> _PROVIDED DATA_
┌──

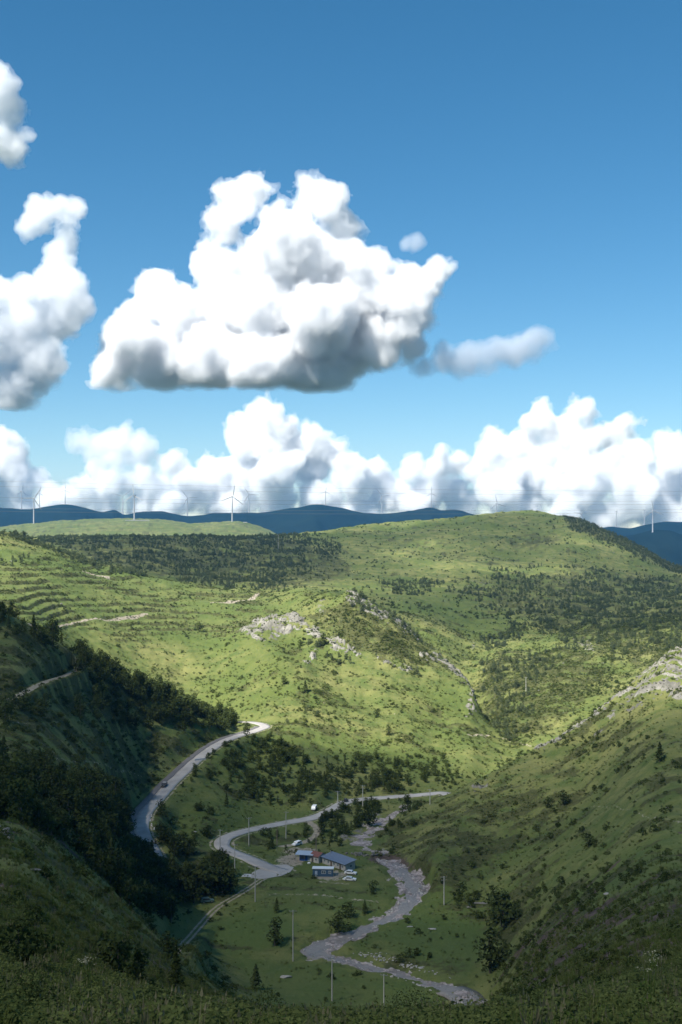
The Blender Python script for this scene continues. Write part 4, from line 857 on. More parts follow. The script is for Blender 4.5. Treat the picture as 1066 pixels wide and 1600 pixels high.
# the rest of the woods: past counting. Their sources are crowns standing in the scene.
def crown_src(mat):
    out = []
    for k in range(5):
        c = [o for o in bpy.data.objects if o.name.startswith('crown') and o.data == TREES[k]['crown'] and o.material_slots[0].material == mat]
        out.append(c[0] if c else None)
    return out
need = {}
for l_, nm, lab in ((0, 'woodland', 'rest of the dark wood on the shaded left slope'), (1, 'thicket', 'rest of the green thickets along the valley road'), (2, 'thicket', 'rest of the trees on the rocky knoll'), (3, 'woodland', 'far woods covering the back hills')):
    m = rest[Lb[rest] == l_]
    if len(m) == 0: continue
    src = crown_src(TM[l_])
    for k in range(5):                                  # a kind that has no single tree yet gets one from the front of this wood
        if src[k] is None:
            c = m[K[m] == k]
            if len(c) == 0: src[k] = [s for s in src if s is not None][0]; continue
            q = c[0]; e, cr = place_tree('tree', P[q] - np.array([0, 0, .15]), k, (S[q], S[q]), rng.uniform(0, 6.28), TM[l_], TL[l_], TG[l_]); src[k] = cr; m = m[m != q]
    w_ = S[m] * rng.uniform(.9, 1.25, len(m))
    gn_scatter(nm, P[m] - np.array([0, 0, .15]), np.stack([w_, w_, S[m]], 1), rng.uniform(0, 6.28, len(m)), src, K[m], lab)

# --- shrubs
for _, me in SHRUBS: me.materials.append(M_LEAF_SHRUB)
TERR = Pg([(-120, 840), (90, 855), (260, 900), (470, 925), (480, 985), (400, 1060), (250, 1050), (60, 985), (-120, 960)], 25, 700, 1170)
sd = 0.009 * sstep(-.3, .6, NB + .5 * NS) * (1 - .75 * TERR) + 0.05 * heath * sstep(-.35, .5, NS + .3 * NB) + 0.22 * riser * sstep(-.8, .2, NS) + 0.05 * riser2 * sstep(-.2, .5, NS) + 0.035 * sstep(.05, .55, NC) * sstep(-.1, .5, NS) * (1 - .8 * TERR) + 0.03 * rock * sstep(0, .5, NS)
sd = sd + 0.03 * Pg([(420, 1150), (560, 1190), (700, 1195), (860, 1150), (800, 1190), (690, 1235), (480, 1240), (400, 1200)], 10, 560, 720) * sstep(-.2, .5, NS)
sd = sd + 0.035 * sstep(-.1, .55, NS + .4 * HN2) * ((YY < 320) | ((PXG > 640) & (YY < 470))) + 0.05 * sstep(.1, .6, HN2) * (YY > 560) * (YY < 1250) * (1 - .8 * TERR) + .03 * Pg([(700, 1400), (790, 1385), (900, 1350), (1090, 1330), (1090, 1600), (760, 1600), (790, 1520), (765, 1450)], 30, 50, 430) * sstep(-.3, .4, NS)
sd = sd + .075 * LEFTH * sstep(-.5, .3, NS + .5 * NB) + .045 * LOWL * sstep(-.3, .5, NS) + .05 * Pg([(820, 1400), (1090, 1340), (1090, 1600), (790, 1600)], 30, 50, 420) * sstep(-.3, .5, NS)
sd *= clear * (1 - .5 * lush * (1 - sstep(700, 720, YY))) * (YY > 70) * (YY < 2200) * (1 - .55 * (YY > 1250))
P, px, i, j = scatter_pts(sd)
s = rng.uniform(.35, 1.0, len(P)) ** 1.3 * (1.15 + .5 * NB[i, j]) * np.where(P[:, 1] < 300, .75, 1.0) * np.where(P[:, 1] > 1200, 1.25, 1.0)
s = np.clip(s, .22, 1.6) * np.where(riser[i, j] > .3, .55, 1.0); K = rng.integers(0, 4, len(P)); app = s / P[:, 1] * ((px > 2) & (px < 1064)) * VIS[i, j]
order = np.argsort(-app); srcs = [None] * 4
pxr = RF[i, j]
def shrub_place(x, y, d):
    if x > 640 and d < 600:
        z_ = 'at the foot of the right slope near the stream' if x < 790 and y > 1330 else 'on the brow of the right slope below the rocks' if y < 1200 else 'high on the right slope around the narrow path' if y < 1310 else 'midway down the right slope' if y < 1420 else 'low on the right slope just above the verge'
        return 'low green shrub ' + z_, 'shrubs ' + z_
    if x < 640 and d < 300:
        z_ = 'at the top of the near left slope below the wood' if y < 1400 else 'midway down the near left slope' if y < 1490 else 'at the bottom of the near left slope above the verge'
        return 'low shrub ' + z_, 'shrubs ' + z_
    if d < 700:
        z_ = 'in the meadow by the stream' if y > 1390 else 'between the climbing road and the valley road' if x > 210 and y > 1180 else 'on the shaded left hill near the pale path' if y < 1180 else 'on the shaded left hill below the brown track'
        return 'low shrub ' + z_, 'shrubs ' + z_
    return 'low shrub on the sunlit middle hill', 'shrubs on the sunlit hill'
for q in order[:290]:
    o = bpy.data.objects.new('shrub', SHRUBS[K[q]][1]); o.location = P[q]; o.rotation_euler.z = rng.uniform(0, 6.28); o.scale = (s[q], s[q], s[q] * rng.uniform(.8, 1.2)); link(o)
    lab, grp = shrub_place(px[q], pxr[q], P[q, 1]); tag(o, lab, 'shrub', grp); srcs[K[q]] = srcs[K[q]] or o
m = order[290:]
gn_scatter('undergrowth', P[m], np.stack([s[m], s[m], s[m] * rng.uniform(.7, 1.15, len(m))], 1), rng.uniform(0, 6.28, len(m)), srcs, K[m], 'countless small shrubs dotted over the hills')
print('shrubs', len(P))
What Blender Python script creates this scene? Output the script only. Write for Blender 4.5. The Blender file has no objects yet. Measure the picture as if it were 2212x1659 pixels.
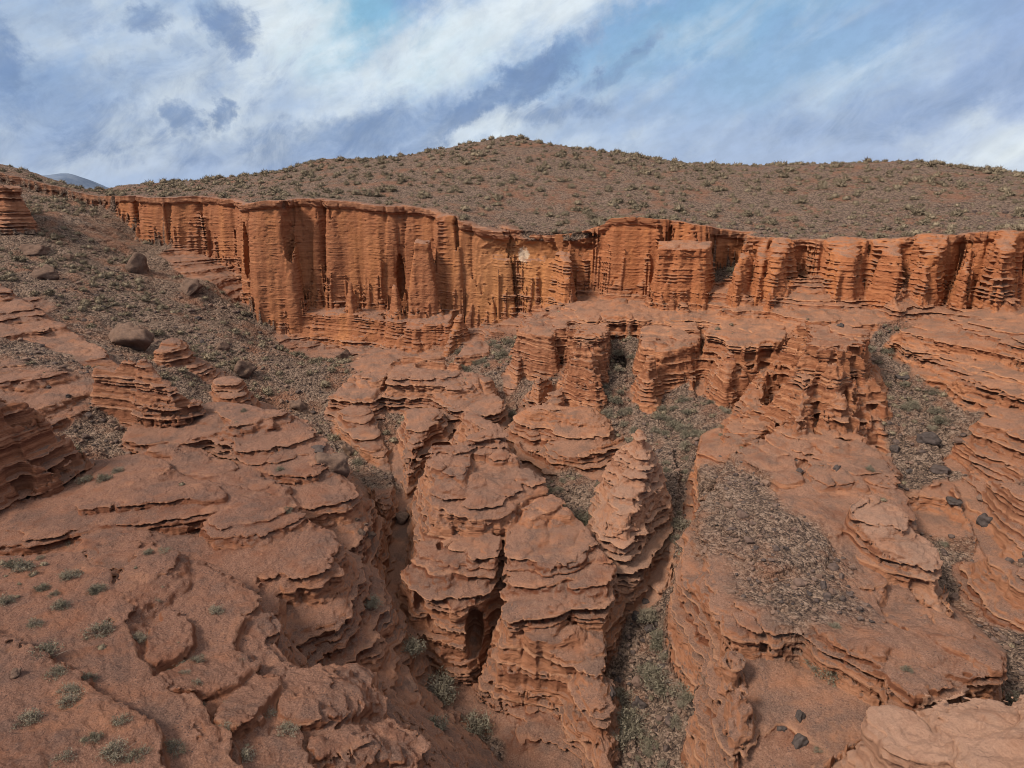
import bpy, math, time
import numpy as np
from concurrent.futures import ThreadPoolExecutor
T0 = time.time()
Q = 1.0          # mesh step multiplier (1 = final)
R = math.radians
scene = bpy.context.scene
col = scene.collection

# ------------------------------------------------------------------ camera, world, sun
PITCH = 17.5
FPX, CX, CY = 1415.0, 1106.0, 829.5          # focal length and centre in the photo's viewing pixels
cd = bpy.data.cameras.new('camera')
cam = bpy.data.objects.new('camera', cd); col.objects.link(cam)
cam.location = (0, 0, 0)
cam.rotation_euler = (R(90 - PITCH), 0, 0)
cd.sensor_width = 36; cd.angle = 2 * math.atan(CX / FPX)
cd.clip_start = 0.5; cd.clip_end = 20000
scene.camera = cam

SUN_EL, SUN_AZ = 46.0, -118.0     # azimuth from +Y (view direction) towards +X
wd = bpy.data.worlds.new('World'); scene.world = wd; wd.use_nodes = True
nt = wd.node_tree; nt.nodes.clear()
def wn(t, **k):
    n = nt.nodes.new(t)
    for a, b in k.items(): setattr(n, a, b)
    return n
out = wn('ShaderNodeOutputWorld'); bg = wn('ShaderNodeBackground')
sky = wn('ShaderNodeTexSky', sky_type='NISHITA', sun_disc=False)
sky.sun_elevation = R(SUN_EL); sky.sun_rotation = R(SUN_AZ)
def wl(a, b): nt.links.new(a, b)
def wm(op, a, b=0.0, c=0.0):
    n = wn('ShaderNodeMath', operation=op)
    for i_, v in enumerate((a, b, c)):
        if hasattr(v, 'links'): wl(v, n.inputs[i_])
        else: n.inputs[i_].default_value = v
    return n.outputs[0]
def wmix(f, a, b):
    n = wn('ShaderNodeMix', data_type='RGBA')
    for i_, v in ((0, f), (6, a), (7, b)):
        if hasattr(v, 'links'): wl(v, n.inputs[i_])
        else: n.inputs[i_].default_value = v if i_ == 0 else (*v, 1)
    return n.outputs[2]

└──

> _DIRECTION_
Within the entries above, give again exactly the lines starting at the one that contains "What Blender Python" and ending at the one that contains "scene.camera = cam", leaving out the pictures.

> _RESULT OF THE EXERCISE_
What Blender Python script creates this scene? Output the script only. Write for Blender 4.5. The Blender file has no objects yet. Measure the picture as if it were 2212x1659 pixels.
import bpy, math, time
import numpy as np
from concurrent.futures import ThreadPoolExecutor
T0 = time.time()
Q = 1.0          # mesh step multiplier (1 = final)
R = math.radians
scene = bpy.context.scene
col = scene.collection

# ------------------------------------------------------------------ camera, world, sun
PITCH = 17.5
FPX, CX, CY = 1415.0, 1106.0, 829.5          # focal length and centre in the photo's viewing pixels
cd = bpy.data.cameras.new('camera')
cam = bpy.data.objects.new('camera', cd); col.objects.link(cam)
cam.location = (0, 0, 0)
cam.rotation_euler = (R(90 - PITCH), 0, 0)
cd.sensor_width = 36; cd.angle = 2 * math.atan(CX / FPX)
cd.clip_start = 0.5; cd.clip_end = 20000
scene.camera = cam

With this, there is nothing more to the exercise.